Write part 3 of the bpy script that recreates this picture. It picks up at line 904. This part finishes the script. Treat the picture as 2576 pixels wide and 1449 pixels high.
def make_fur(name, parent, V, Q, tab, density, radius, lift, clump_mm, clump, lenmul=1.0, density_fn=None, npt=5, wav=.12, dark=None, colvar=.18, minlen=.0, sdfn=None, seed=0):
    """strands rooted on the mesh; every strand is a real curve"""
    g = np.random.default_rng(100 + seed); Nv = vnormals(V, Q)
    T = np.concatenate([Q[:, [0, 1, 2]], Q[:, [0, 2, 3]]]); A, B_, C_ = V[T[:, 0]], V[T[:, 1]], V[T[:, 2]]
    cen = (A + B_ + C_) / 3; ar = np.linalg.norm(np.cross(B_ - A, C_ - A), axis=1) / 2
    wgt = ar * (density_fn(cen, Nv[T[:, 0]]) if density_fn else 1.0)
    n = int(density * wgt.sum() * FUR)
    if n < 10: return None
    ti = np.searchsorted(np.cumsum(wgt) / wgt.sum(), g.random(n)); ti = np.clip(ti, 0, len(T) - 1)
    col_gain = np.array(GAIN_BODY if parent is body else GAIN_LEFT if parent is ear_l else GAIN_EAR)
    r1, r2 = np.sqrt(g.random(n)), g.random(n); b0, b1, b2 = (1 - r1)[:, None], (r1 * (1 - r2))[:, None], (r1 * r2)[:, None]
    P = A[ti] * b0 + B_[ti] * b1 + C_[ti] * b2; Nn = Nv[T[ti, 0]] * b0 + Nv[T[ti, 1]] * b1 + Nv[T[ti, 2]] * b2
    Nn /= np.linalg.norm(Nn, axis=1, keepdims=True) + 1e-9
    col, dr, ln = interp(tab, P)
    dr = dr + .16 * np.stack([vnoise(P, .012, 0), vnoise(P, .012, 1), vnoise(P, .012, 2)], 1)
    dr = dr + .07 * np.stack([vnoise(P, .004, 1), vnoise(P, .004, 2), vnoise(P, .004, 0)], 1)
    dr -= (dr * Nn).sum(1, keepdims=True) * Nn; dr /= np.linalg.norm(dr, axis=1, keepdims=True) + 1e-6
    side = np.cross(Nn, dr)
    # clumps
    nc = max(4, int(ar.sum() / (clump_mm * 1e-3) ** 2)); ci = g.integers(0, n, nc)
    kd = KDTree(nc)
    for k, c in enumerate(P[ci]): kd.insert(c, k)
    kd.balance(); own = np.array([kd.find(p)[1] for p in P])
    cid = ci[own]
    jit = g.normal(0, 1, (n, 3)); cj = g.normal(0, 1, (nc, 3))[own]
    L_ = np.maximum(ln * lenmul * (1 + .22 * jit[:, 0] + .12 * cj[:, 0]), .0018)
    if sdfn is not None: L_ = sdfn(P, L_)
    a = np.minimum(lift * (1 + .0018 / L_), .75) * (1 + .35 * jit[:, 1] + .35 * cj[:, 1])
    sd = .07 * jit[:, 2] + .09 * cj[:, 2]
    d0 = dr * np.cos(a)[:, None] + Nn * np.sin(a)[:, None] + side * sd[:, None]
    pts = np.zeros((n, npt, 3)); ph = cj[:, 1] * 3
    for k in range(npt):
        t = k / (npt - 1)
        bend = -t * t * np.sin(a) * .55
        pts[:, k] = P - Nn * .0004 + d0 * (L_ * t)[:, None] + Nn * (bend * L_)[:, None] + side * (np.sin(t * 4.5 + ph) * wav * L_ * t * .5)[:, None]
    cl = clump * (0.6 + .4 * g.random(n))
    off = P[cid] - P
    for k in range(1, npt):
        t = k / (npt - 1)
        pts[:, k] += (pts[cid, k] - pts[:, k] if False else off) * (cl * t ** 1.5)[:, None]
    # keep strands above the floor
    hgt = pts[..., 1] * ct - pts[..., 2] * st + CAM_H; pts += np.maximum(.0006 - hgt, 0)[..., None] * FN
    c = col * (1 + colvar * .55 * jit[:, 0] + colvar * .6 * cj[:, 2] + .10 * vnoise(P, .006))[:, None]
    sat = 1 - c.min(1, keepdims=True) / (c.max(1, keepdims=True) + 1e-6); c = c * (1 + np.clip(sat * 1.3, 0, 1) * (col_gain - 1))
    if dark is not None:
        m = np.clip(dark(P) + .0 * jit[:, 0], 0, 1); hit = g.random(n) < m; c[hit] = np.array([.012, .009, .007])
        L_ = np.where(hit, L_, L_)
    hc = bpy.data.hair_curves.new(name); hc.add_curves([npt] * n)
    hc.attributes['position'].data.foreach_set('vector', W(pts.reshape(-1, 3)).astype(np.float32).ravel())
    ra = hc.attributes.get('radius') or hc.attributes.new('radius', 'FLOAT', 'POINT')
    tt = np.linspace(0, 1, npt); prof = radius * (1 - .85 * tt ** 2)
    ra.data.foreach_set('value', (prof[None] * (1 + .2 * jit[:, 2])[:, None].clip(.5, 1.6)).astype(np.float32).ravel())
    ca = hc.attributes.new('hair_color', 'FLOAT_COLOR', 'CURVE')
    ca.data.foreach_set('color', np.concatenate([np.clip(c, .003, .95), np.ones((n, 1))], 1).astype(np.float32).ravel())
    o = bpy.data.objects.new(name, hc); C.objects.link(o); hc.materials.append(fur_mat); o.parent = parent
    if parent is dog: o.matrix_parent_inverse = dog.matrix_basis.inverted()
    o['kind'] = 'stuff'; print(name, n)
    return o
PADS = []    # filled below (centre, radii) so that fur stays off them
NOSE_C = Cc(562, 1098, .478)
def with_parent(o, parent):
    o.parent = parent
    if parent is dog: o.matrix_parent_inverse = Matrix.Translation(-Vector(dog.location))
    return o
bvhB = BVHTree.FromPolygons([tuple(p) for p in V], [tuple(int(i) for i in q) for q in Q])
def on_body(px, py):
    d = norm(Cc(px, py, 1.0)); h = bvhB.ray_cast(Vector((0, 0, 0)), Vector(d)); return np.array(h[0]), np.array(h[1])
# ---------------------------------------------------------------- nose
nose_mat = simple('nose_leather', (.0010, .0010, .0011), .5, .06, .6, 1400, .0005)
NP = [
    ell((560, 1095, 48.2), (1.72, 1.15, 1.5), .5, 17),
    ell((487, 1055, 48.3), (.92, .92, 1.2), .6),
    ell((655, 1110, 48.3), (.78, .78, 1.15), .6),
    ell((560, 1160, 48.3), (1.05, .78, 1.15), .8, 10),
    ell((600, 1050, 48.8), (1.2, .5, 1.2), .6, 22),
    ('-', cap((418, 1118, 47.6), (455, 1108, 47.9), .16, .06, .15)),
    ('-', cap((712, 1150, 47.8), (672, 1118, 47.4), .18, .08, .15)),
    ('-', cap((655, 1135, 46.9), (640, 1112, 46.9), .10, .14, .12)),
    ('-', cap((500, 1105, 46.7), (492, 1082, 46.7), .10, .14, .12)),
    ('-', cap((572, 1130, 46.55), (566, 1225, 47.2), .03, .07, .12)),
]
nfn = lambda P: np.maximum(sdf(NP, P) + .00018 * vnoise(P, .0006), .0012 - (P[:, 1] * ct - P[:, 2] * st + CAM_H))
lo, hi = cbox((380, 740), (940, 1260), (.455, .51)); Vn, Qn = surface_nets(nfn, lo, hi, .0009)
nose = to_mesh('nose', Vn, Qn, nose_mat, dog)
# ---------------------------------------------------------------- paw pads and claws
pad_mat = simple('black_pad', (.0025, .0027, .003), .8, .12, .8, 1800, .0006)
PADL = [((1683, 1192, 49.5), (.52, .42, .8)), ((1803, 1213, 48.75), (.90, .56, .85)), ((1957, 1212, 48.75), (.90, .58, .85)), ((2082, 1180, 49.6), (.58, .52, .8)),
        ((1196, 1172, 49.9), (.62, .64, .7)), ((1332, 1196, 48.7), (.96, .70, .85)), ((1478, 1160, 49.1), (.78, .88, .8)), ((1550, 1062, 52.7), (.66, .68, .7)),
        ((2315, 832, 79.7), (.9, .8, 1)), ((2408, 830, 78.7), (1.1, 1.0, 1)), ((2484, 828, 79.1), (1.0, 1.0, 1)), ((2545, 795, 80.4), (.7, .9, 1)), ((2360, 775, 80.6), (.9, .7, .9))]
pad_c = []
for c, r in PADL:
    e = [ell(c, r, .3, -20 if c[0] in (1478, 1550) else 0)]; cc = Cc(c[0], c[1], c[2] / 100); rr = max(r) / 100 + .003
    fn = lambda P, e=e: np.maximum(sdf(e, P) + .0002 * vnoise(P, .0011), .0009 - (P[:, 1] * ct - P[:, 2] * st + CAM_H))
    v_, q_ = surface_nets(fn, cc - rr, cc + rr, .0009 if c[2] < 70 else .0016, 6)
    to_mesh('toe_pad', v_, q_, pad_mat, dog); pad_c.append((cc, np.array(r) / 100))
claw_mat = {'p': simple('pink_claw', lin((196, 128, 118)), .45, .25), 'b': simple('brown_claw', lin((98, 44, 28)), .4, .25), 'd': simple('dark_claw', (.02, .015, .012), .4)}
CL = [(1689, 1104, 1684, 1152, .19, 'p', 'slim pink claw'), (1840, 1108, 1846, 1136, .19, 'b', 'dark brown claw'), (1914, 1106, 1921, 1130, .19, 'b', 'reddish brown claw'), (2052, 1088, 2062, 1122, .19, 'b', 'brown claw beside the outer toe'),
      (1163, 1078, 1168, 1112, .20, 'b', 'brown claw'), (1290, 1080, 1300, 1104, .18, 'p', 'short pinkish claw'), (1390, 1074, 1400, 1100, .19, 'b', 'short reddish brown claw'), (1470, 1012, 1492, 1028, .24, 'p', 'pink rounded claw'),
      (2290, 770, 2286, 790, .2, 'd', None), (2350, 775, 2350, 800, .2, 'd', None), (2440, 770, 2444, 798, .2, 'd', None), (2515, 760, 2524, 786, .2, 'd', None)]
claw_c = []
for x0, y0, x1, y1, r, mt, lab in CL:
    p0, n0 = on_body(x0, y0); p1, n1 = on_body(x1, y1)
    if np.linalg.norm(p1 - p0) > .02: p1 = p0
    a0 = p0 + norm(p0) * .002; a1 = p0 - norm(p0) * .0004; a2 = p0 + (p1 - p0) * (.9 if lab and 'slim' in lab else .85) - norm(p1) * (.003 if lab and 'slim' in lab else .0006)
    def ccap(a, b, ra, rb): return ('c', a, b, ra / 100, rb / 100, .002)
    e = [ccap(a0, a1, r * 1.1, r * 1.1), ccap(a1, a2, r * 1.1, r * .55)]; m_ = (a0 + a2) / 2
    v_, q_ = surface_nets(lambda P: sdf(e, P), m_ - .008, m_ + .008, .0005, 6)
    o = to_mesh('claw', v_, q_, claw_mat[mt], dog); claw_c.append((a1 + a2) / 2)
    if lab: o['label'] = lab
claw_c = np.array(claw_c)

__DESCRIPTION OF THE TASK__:
Pick each line holding the word "that" out of the listing.

__RESPONSE__:
Write part 3 of the bpy script that recreates this picture. It picks up at line 904. This part finishes the script. Treat the picture as 2576 pixels wide and 1449 pixels high.
PADS = []    # filled below (centre, radii) so that fur stays off them